GIVEN PROBLEM:
Locate every line below that contains the word "wide" and copy it.

DATA FOR PROCESSING:

##########

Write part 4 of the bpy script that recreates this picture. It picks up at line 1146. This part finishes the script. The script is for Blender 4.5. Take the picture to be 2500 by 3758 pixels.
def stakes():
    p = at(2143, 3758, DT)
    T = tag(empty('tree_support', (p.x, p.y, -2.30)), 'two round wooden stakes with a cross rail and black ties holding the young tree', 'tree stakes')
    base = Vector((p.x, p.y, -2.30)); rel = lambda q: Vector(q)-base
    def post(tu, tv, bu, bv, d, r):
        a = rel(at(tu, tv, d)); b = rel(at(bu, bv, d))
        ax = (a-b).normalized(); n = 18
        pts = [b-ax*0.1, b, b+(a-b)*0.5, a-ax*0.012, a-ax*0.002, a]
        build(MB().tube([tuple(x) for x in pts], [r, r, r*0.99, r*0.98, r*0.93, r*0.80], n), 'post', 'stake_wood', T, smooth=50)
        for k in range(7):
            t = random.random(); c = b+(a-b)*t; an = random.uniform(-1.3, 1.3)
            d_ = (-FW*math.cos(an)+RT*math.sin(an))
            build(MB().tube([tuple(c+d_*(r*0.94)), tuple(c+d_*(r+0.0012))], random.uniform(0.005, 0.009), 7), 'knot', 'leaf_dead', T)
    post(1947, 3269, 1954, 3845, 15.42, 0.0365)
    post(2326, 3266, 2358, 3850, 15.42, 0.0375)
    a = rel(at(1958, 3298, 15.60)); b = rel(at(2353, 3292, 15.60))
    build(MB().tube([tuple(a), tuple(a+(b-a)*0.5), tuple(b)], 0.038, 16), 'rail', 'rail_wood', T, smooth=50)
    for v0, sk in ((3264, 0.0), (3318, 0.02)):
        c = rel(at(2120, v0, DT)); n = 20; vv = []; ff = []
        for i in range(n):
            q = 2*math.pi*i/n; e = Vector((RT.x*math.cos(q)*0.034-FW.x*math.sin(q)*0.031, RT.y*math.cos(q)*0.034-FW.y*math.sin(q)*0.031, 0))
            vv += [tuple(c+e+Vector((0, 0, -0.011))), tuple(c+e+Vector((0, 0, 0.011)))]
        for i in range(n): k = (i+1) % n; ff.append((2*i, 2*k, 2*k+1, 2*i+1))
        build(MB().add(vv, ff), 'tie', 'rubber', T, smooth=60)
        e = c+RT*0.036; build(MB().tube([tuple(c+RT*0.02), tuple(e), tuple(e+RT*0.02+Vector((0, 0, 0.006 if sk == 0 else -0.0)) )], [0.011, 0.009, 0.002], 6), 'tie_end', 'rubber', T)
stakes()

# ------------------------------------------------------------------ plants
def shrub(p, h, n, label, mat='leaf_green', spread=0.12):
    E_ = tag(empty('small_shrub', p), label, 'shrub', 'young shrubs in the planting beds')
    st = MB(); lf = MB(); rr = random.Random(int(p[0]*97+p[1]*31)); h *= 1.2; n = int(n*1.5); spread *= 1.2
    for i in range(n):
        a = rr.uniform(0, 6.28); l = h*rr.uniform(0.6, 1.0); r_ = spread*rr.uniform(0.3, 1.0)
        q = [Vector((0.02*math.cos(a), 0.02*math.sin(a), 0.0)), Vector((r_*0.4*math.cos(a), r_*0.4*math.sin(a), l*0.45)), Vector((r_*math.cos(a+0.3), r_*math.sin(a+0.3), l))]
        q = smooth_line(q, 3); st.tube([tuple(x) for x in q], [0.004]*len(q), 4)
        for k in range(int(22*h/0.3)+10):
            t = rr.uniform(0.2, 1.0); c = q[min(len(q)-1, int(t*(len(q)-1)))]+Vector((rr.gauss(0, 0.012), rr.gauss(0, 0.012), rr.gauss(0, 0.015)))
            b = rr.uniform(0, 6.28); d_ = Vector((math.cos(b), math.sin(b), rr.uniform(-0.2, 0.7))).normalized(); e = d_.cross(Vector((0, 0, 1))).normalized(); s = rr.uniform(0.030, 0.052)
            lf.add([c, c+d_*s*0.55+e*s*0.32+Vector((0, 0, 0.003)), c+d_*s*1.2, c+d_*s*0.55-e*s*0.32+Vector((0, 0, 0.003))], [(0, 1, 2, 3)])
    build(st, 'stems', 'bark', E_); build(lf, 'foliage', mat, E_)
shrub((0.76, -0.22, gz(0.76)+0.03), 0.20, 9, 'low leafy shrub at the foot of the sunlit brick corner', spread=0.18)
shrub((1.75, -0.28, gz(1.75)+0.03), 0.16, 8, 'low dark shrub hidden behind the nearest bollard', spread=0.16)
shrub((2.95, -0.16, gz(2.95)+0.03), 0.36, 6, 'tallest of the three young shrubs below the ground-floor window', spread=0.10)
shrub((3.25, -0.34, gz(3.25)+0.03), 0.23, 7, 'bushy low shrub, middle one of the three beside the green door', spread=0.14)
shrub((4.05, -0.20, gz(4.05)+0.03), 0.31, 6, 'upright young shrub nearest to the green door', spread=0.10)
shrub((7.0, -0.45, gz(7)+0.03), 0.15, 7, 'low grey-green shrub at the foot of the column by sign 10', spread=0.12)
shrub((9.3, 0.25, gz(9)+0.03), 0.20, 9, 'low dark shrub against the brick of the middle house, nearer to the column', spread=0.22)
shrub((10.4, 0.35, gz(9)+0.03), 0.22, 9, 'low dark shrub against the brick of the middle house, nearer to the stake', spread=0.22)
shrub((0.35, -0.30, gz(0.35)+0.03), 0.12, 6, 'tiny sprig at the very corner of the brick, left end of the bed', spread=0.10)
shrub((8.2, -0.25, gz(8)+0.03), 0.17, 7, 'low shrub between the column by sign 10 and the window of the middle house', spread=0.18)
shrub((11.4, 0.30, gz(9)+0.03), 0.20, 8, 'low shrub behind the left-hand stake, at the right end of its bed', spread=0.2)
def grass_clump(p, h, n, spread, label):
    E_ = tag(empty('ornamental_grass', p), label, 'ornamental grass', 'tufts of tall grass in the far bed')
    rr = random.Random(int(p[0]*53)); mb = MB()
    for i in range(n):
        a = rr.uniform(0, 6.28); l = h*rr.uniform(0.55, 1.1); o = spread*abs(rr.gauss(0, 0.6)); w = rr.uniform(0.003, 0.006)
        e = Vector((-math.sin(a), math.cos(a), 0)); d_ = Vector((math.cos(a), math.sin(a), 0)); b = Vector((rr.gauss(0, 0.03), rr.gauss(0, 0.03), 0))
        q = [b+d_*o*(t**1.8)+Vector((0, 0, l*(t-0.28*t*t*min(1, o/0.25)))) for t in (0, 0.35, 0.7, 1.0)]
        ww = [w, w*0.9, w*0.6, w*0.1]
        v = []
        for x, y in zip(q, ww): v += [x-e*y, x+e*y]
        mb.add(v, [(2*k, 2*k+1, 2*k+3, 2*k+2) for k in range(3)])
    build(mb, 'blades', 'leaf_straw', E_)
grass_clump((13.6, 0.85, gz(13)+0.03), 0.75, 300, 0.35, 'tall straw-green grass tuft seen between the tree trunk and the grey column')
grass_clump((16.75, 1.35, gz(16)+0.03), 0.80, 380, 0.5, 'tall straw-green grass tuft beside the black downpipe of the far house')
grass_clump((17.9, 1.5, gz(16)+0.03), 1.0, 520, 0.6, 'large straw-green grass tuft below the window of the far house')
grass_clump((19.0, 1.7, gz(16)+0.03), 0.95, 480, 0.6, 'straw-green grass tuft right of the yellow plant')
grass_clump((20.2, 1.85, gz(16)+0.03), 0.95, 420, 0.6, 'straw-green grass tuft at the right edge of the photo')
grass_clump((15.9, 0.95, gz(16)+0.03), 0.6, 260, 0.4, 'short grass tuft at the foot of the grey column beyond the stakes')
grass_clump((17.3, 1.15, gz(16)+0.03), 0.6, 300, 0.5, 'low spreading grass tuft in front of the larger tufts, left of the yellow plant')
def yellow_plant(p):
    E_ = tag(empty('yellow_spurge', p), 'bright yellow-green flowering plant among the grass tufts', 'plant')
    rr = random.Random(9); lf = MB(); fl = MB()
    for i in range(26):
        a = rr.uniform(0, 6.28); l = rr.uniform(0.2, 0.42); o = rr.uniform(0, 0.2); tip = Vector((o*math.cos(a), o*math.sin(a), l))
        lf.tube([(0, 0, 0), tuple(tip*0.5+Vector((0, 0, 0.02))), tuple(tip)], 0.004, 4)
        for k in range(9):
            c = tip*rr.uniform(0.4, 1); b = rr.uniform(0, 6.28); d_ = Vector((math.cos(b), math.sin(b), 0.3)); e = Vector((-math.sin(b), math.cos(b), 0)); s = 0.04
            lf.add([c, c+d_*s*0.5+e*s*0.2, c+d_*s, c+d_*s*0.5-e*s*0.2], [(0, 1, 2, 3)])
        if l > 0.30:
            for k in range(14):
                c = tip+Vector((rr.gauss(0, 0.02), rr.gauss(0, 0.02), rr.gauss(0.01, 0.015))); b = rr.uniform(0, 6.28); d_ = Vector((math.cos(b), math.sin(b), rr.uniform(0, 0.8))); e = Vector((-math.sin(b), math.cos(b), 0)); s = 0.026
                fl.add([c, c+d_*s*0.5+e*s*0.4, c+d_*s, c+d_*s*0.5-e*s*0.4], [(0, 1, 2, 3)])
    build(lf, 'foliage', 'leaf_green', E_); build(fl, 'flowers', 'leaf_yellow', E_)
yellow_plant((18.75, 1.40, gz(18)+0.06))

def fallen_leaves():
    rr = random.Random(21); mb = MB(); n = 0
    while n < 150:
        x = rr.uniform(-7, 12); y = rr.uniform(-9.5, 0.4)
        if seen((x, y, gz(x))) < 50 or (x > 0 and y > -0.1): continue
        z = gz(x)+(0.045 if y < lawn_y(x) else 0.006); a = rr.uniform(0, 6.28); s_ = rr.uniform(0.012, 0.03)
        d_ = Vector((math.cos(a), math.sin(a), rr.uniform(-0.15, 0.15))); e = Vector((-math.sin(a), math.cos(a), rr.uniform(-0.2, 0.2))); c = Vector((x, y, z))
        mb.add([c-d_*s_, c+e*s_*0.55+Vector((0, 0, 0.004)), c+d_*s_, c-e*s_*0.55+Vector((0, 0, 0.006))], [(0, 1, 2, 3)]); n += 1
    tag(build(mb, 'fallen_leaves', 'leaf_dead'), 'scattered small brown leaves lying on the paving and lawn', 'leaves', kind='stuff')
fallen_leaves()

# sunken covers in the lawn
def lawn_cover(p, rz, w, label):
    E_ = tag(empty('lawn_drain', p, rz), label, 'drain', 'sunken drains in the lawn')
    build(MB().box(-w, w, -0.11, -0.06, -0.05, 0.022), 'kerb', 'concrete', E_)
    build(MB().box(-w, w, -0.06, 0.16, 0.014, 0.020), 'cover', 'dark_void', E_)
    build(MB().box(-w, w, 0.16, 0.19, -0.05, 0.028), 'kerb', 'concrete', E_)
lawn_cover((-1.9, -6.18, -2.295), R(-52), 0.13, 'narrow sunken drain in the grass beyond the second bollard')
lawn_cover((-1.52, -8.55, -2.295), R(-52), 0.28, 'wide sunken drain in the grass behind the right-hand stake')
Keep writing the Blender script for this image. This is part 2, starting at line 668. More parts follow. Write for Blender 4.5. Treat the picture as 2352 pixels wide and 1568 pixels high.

##########

TASK ANSWER:
lawn_cover((-1.52, -8.55, -2.295), R(-52), 0.28, 'wide sunken drain in the grass behind the right-hand stake')
Keep writing the Blender script for this image. This is part 2, starting at line 668. More parts follow. Write for Blender 4.5. Treat the picture as 2352 pixels wide and 1568 pixels high.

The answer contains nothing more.